EXERCISE GOAL:
How do the records below read from their first line through the line containing "tube('socket',[P(491,718,.048),P(492,733,.038)],.009,m_teal,sq)"? Write those lines out exactly.

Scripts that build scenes
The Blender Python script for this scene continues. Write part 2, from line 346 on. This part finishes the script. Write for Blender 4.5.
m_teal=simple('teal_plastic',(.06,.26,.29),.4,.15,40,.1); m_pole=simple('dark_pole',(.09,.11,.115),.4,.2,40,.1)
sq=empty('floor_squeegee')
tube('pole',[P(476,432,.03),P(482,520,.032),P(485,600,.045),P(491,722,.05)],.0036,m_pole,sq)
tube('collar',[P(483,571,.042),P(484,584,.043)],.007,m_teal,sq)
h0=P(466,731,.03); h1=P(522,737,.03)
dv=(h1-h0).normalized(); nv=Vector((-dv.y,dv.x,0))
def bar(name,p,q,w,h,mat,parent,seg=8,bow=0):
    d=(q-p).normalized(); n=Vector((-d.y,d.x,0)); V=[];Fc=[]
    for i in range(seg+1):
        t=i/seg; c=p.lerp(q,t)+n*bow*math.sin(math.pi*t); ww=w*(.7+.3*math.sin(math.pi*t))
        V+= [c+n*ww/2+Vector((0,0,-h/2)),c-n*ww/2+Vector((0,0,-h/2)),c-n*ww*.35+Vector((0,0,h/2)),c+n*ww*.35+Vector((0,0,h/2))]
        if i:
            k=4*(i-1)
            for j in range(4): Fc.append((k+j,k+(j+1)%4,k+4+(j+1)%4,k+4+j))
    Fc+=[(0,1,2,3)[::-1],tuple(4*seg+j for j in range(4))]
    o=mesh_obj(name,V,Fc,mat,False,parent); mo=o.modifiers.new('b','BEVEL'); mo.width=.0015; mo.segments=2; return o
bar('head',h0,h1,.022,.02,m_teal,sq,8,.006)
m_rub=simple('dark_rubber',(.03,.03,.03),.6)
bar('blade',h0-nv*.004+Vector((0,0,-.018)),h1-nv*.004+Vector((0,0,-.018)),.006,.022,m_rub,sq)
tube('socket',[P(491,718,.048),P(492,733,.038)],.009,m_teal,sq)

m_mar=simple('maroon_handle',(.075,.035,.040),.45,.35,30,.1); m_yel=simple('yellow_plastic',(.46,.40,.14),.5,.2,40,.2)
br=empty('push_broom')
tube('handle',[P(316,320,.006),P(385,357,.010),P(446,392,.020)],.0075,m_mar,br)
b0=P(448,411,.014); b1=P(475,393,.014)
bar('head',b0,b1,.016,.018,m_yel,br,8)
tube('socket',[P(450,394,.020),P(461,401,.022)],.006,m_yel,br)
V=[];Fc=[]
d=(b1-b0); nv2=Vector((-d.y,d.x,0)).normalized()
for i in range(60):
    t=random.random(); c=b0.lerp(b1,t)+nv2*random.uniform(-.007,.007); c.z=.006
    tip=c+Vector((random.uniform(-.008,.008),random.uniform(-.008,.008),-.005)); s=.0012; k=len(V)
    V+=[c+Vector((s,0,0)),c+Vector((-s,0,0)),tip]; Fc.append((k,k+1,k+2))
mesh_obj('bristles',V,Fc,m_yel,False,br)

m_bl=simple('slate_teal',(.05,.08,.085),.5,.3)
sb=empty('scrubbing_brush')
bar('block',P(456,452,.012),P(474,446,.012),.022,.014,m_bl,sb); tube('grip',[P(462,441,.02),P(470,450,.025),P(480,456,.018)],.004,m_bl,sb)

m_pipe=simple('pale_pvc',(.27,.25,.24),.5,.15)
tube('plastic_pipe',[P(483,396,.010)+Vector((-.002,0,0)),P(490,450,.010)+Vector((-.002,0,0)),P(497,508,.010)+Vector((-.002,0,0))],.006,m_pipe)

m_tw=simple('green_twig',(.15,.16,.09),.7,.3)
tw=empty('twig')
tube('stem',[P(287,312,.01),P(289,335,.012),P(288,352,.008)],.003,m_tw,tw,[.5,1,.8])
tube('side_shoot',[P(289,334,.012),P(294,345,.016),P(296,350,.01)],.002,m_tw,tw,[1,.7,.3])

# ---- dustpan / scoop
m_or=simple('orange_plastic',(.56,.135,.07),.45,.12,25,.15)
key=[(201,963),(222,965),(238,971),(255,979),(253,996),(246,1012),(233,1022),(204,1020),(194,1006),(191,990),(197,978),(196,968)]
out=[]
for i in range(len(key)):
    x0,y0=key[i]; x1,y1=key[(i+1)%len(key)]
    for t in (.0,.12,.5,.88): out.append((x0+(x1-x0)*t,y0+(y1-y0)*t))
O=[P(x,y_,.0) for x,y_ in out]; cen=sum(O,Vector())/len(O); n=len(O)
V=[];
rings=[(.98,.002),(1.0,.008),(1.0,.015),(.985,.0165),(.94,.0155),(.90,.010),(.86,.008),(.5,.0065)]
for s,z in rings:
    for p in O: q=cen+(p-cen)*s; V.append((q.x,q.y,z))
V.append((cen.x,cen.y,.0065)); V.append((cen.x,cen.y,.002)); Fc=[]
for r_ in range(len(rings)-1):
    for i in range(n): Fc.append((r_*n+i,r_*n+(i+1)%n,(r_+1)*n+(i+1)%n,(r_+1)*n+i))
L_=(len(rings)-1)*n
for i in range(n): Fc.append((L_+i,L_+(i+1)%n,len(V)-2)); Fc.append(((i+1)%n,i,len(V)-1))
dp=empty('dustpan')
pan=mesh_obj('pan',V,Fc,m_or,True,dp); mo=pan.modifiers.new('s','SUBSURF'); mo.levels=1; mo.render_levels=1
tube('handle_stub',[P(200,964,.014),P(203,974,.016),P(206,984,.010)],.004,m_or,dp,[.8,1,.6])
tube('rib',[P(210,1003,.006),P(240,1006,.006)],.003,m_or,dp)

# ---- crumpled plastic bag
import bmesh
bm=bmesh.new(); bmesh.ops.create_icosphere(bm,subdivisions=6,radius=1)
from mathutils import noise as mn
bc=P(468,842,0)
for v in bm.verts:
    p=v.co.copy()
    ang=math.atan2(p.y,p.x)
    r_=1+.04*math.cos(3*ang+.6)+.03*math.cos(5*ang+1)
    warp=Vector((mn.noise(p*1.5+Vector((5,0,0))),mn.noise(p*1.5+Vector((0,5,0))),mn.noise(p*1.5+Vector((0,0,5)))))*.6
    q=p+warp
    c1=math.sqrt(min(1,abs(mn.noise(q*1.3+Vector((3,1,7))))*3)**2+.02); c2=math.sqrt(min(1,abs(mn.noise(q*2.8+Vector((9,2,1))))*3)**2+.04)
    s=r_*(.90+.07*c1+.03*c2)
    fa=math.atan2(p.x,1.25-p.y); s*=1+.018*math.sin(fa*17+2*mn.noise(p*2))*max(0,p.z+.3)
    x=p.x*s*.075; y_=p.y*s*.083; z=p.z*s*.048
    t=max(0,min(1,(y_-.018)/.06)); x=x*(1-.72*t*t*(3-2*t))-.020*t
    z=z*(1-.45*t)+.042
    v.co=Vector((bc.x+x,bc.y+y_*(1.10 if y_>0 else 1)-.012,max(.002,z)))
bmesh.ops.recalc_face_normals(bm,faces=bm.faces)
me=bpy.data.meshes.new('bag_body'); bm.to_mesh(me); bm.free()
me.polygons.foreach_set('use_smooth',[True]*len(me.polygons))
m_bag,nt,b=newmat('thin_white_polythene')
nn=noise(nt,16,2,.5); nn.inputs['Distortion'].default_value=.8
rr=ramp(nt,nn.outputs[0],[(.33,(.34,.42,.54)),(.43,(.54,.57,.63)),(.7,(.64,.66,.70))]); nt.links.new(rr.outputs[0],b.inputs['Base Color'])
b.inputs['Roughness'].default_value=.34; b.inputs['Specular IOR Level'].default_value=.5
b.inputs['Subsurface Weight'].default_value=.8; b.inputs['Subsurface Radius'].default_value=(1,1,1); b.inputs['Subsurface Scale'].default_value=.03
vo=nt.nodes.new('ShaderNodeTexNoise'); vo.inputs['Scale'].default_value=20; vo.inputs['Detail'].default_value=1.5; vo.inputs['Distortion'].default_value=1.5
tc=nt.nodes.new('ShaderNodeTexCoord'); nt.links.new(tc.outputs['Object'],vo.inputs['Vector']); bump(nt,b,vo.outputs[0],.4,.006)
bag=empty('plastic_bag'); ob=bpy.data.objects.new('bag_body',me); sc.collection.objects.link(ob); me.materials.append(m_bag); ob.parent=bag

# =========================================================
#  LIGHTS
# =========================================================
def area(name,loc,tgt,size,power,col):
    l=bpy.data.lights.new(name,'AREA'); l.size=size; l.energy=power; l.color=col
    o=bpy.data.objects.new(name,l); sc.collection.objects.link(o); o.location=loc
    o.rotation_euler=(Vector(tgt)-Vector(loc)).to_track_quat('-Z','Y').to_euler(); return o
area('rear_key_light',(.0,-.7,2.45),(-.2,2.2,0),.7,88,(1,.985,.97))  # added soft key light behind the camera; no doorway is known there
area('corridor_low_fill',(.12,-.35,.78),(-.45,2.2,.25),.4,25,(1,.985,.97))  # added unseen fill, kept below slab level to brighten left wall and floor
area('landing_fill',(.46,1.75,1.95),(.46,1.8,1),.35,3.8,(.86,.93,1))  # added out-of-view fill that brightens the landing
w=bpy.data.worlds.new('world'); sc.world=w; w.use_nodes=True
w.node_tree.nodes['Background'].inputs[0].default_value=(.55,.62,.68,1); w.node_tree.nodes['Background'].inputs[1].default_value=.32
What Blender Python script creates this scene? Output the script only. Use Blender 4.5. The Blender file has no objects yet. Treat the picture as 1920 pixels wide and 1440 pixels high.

RESPONSE TO THE TASK:
The Blender Python script for this scene continues. Write part 2, from line 346 on. This part finishes the script. Write for Blender 4.5.
m_teal=simple('teal_plastic',(.06,.26,.29),.4,.15,40,.1); m_pole=simple('dark_pole',(.09,.11,.115),.4,.2,40,.1)
sq=empty('floor_squeegee')
tube('pole',[P(476,432,.03),P(482,520,.032),P(485,600,.045),P(491,722,.05)],.0036,m_pole,sq)
tube('collar',[P(483,571,.042),P(484,584,.043)],.007,m_teal,sq)
h0=P(466,731,.03); h1=P(522,737,.03)
dv=(h1-h0).normalized(); nv=Vector((-dv.y,dv.x,0))
def bar(name,p,q,w,h,mat,parent,seg=8,bow=0):
    d=(q-p).normalized(); n=Vector((-d.y,d.x,0)); V=[];Fc=[]
    for i in range(seg+1):
        t=i/seg; c=p.lerp(q,t)+n*bow*math.sin(math.pi*t); ww=w*(.7+.3*math.sin(math.pi*t))
        V+= [c+n*ww/2+Vector((0,0,-h/2)),c-n*ww/2+Vector((0,0,-h/2)),c-n*ww*.35+Vector((0,0,h/2)),c+n*ww*.35+Vector((0,0,h/2))]
        if i:
            k=4*(i-1)
            for j in range(4): Fc.append((k+j,k+(j+1)%4,k+4+(j+1)%4,k+4+j))
    Fc+=[(0,1,2,3)[::-1],tuple(4*seg+j for j in range(4))]
    o=mesh_obj(name,V,Fc,mat,False,parent); mo=o.modifiers.new('b','BEVEL'); mo.width=.0015; mo.segments=2; return o
bar('head',h0,h1,.022,.02,m_teal,sq,8,.006)
m_rub=simple('dark_rubber',(.03,.03,.03),.6)
bar('blade',h0-nv*.004+Vector((0,0,-.018)),h1-nv*.004+Vector((0,0,-.018)),.006,.022,m_rub,sq)
tube('socket',[P(491,718,.048),P(492,733,.038)],.009,m_teal,sq)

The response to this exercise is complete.